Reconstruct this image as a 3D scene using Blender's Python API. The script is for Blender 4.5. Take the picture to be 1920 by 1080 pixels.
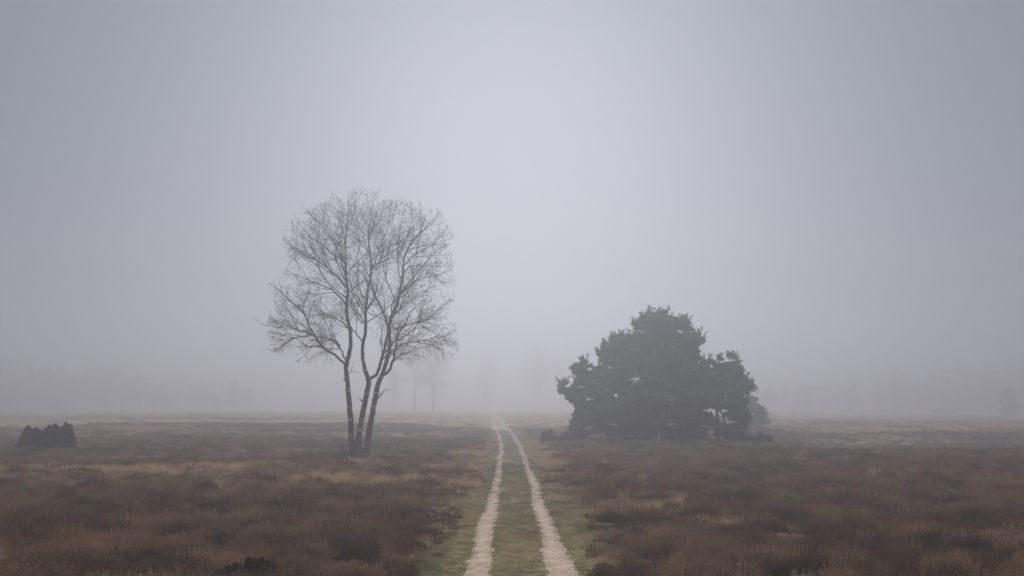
import bpy, math
import numpy as np
from mathutils import Vector

C = bpy.context.scene
COL = C.collection
for _o in list(bpy.data.objects): bpy.data.objects.remove(_o)

# ------------------------------------------------------------------ camera, sky, sun, exposure
CAM_H = 3.1
PITCH = math.radians(7.05)
F = 1867.0                                   # focal length in pixels of a 1920 wide picture
cam_d = bpy.data.cameras.new('camera'); cam = bpy.data.objects.new('camera', cam_d); COL.objects.link(cam)
cam_d.sensor_width = 36.0; cam_d.lens = 36.0 * F / 1920.0
cam_d.clip_start = 0.1; cam_d.clip_end = 5000
cam.location = (0, 0, CAM_H); cam.rotation_euler = (math.pi/2 + PITCH, 0, 0)
C.camera = cam

SUN_EL = math.radians(19.0); SUN_AZ = math.radians(0.0)      # low autumn sun behind the fog, ahead of the camera
HAZE_DENSITY = 0.0054; HAZE_G = 0.68
world = bpy.data.worlds.new('World'); C.world = world; world.use_nodes = True
nt = world.node_tree; nt.nodes.clear()
sky = nt.nodes.new('ShaderNodeTexSky'); sky.sky_type = 'NISHITA'; sky.sun_disc = False
sky.sun_elevation = SUN_EL; sky.sun_rotation = SUN_AZ
sky.air_density = 1.0; sky.dust_density = 1.6; sky.ozone_density = 1.0
hsv = nt.nodes.new('ShaderNodeHueSaturation'); hsv.inputs['Saturation'].default_value = 0.62
gam = nt.nodes.new('ShaderNodeGamma'); gam.inputs['Gamma'].default_value = 0.44      # overcast veil: evens the sky out
tint = nt.nodes.new('ShaderNodeMix'); tint.data_type = 'RGBA'; tint.blend_type = 'MULTIPLY'; tint.inputs[0].default_value = 1; tint.inputs[7].default_value = (.835, .945, 1.20, 1)
bg = nt.nodes.new('ShaderNodeBackground'); bg.inputs['Strength'].default_value = 0.095
wo = nt.nodes.new('ShaderNodeOutputWorld')
nt.links.new(sky.outputs[0], gam.inputs['Color']); nt.links.new(gam.outputs[0], hsv.inputs['Color']); nt.links.new(hsv.outputs[0], tint.inputs[6]); 
# the fog layer is thin overhead: the sky brightens towards the zenith, as an overcast sky does
gw = nt.nodes.new('ShaderNodeNewGeometry'); sx = nt.nodes.new('ShaderNodeSeparateXYZ'); mr = nt.nodes.new('ShaderNodeMapRange'); mr.interpolation_type = 'SMOOTHSTEP'
for _i, _v in ((1, -.90), (2, -.40), (3, 1.0), (4, 0.0)): mr.inputs[_i].default_value = _v
zen = nt.nodes.new('ShaderNodeMix'); zen.data_type = 'RGBA'; zen.inputs[7].default_value = (19, 18.5, 18.0, 1)
nt.links.new(gw.outputs['Incoming'], sx.inputs[0]); nt.links.new(sx.outputs[2], mr.inputs[0])
nt.links.new(tint.outputs[2], zen.inputs[6]); nt.links.new(mr.outputs[0], zen.inputs[0]); nt.links.new(zen.outputs[2], bg.inputs[0]); nt.links.new(bg.outputs[0], wo.inputs[0])

sl = bpy.data.lights.new('sun', 'SUN'); sun = bpy.data.objects.new('sun', sl); COL.objects.link(sun)
sl.energy = 0.82; sl.angle = math.radians(14); sl.color = (1.0, 0.96, 0.93)
sd = Vector((math.sin(SUN_AZ)*math.cos(SUN_EL), math.cos(SUN_AZ)*math.cos(SUN_EL), math.sin(SUN_EL)))
sun.rotation_euler = (-sd).to_track_quat('-Z', 'Y').to_euler(); sun.location = (0, 300, 150)

C.view_settings.view_transform = 'Standard'; C.view_settings.look = 'None'
C.view_settings.gamma = 1; C.view_settings.exposure = 0.0
C.cycles.use_denoising = True
C.cycles.max_bounces = 6; C.cycles.diffuse_bounces = 2; C.cycles.glossy_bounces = 1
C.cycles.transmission_bounces = 2; C.cycles.transparent_max_bounces = 8; C.cycles.volume_bounces = 1

rng = np.random.default_rng(7)

# ------------------------------------------------------------------ helpers
def tag(o, label=None, cat=None, group=None, kind=None):
    if label: o['label'] = label
    if cat: o['category'] = cat
    if group: o['group'] = group
    if kind: o['kind'] = kind
    return o

def empty(name, loc):
    o = bpy.data.objects.new(name, None); COL.objects.link(o); o.location = loc; o.empty_display_size = 0.3
    return o

def mesh_np(name, V, Fs, mat, parent=None, loc=None, smooth=True, link=True):
    """V (n,3); Fs list of (m,k) index arrays. Vertices are world coordinates; loc = origin."""
    V = np.asarray(V, dtype=np.float32)
    if loc is None and parent is not None: loc = parent.location
    if loc is not None: V = V - np.array(loc, dtype=np.float32)
    me = bpy.data.meshes.new(name)
    nl = sum(f.size for f in Fs); nf = sum(len(f) for f in Fs)
    me.vertices.add(len(V)); me.vertices.foreach_set('co', V.ravel())
    me.loops.add(nl); me.polygons.add(nf)
    me.loops.foreach_set('vertex_index', np.concatenate([f.ravel() for f in Fs]).astype(np.int32))
    tot = np.concatenate([np.full(len(f), f.shape[1]) for f in Fs]).astype(np.int32)
    st = np.concatenate([[0], np.cumsum(tot)[:-1]]).astype(np.int32)
    me.polygons.foreach_set('loop_start', st); me.polygons.foreach_set('loop_total', tot)
    if smooth: me.polygons.foreach_set('use_smooth', np.ones(nf, dtype=bool))
    me.update(calc_edges=True); me.validate()
    if mat: me.materials.append(mat)
    o = bpy.data.objects.new(name, me)
    if link: COL.objects.link(o)
    if parent is not None: o.parent = parent
    elif loc is not None: o.location = loc
    return o

def ray(px, py):
    x = (px - 960) / F; z = (540 - py) / F
    c, s = math.cos(PITCH), math.sin(PITCH)
    return np.array([x, c - z*s, s + z*c])

def at(px, py, Y):
    r = ray(px, py); return np.array([0, 0, CAM_H]) + r * (Y / r[1])

_perm = np.random.default_rng(3).random((256, 256))
def vnoise(x, y):
    xi = np.floor(x).astype(int); yi = np.floor(y).astype(int); fx = x - xi; fy = y - yi
    fx = fx*fx*(3-2*fx); fy = fy*fy*(3-2*fy)
    g = lambda a, b: _perm[a % 256, b % 256]
    return (g(xi, yi)*(1-fx) + g(xi+1, yi)*fx)*(1-fy) + (g(xi, yi+1)*(1-fx) + g(xi+1, yi+1)*fx)*fy
def fbm(x, y, o=3):
    s = 0; a = 1; t = 0
    for i in range(o):
        s = s + a*vnoise(x*2**i + 17.3*i, y*2**i + 5.1*i); t += a; a *= 0.5
    return s/t
def sstep(a, b, x):
    t = np.clip((x-a)/(b-a), 0, 1); return t*t*(3-2*t)

# ------------------------------------------------------------------ terrain
def pathc(y):
    return np.interp(y, [0, 19, 35, 58, 90, 120, 145, 170, 200, 240, 400], [0.2, 0.15, 0.12, 0.08, -0.1, -0.7, -1.35, -2.0, -2.9, -3.6, -7])
KY = [0, 70, 78, 90, 105, 125, 140, 150, 160, 175, 190, 220, 260, 400, 550, 750, 1000]
KC = [0, 0, 0, 0.0, 0.1, 0.30, 0.45, 0.42, 0.15, 0.4, 0.85, 1.15, 1.45, 2.1, 3.5, 7.0, 13]
KL = [0, 0, 0.05, 0.12, 0.28, 0.65, 1.0, 1.15, 0.9, 0.95, 1.4, 1.65, 1.85, 2.3, 3.6, 7.2, 13]
KR = [0, 0, 0.02, -0.9, -0.75, 0.1, 0.35, 0.6, 0.72, 0.7, 0.72, 0.75, 0.75, 1.3, 2.8, 6.5, 12.5]
_sy = np.linspace(0, 1000, 2001)
def smooth_prof(K):
    v = np.interp(_sy, KY, K); k = np.ones(15)/15
    return np.convolve(np.pad(v, 7, mode='edge'), k, mode='valid')
PC, PL, PR = smooth_prof(KC), smooth_prof(KL), smooth_prof(KR)
def base_h(x, y):
    yy = np.maximum(y, 0); u = np.where(y > 20, x/np.maximum(y, 20), 0)
    wl = sstep(0.05, 0.13, -u)*(1 - 0.75*sstep(0.40, 0.46, -u)); wr = sstep(0.23, 0.31, u)
    yw = yy + 9*(fbm(x/30, y/60+3)-0.5)*sstep(8, 25, np.abs(x))
    c, l, r = (np.interp(yw, _sy, P) for P in (PC, PL, PR))
    return c*(1-wl-wr) + l*wl + r*wr
def H(x, y):
    x = np.asarray(x, float); y = np.asarray(y, float)
    pc = pathc(np.maximum(y, 0)); d = np.abs(x - pc)
    hp = np.interp(np.maximum(y, 0), _sy, PC)
    w = sstep(2.6, 9.0, d)
    big = (fbm(x/14+9, y/17, 2)-0.5)*0.38
    mic = (fbm(x/1.1, y/1.1+4, 2)-0.35)*0.34*sstep(1.9, 3.2, d)
    return hp*(1-w) + (base_h(x, y)+big)*w + mic

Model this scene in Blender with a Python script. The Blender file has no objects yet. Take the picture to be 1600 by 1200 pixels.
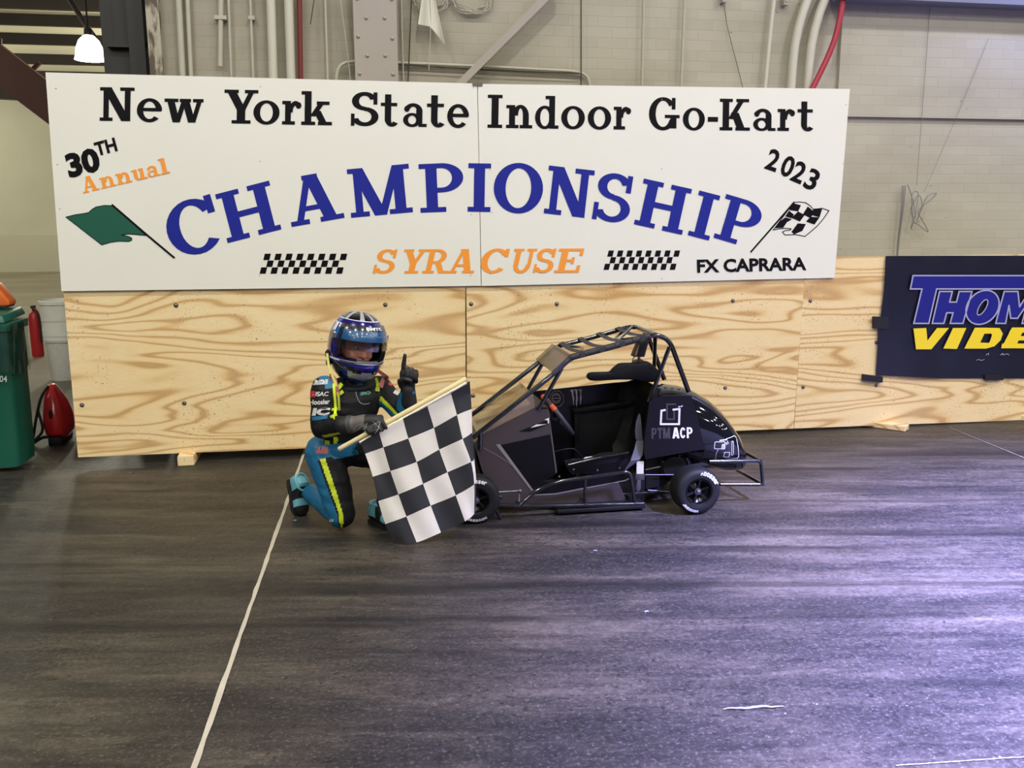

Task to carry out: Everything from the top line of the data down to and including the line with "from mathutils import Vector" is to be copied, except the pictures.

Result:
Reconstruct this image as a 3D scene using Blender's Python API. The script is for Blender 4.5. Take the picture to be 1920 by 1080 pixels.
import bpy, math
import numpy as np
from mathutils import Vector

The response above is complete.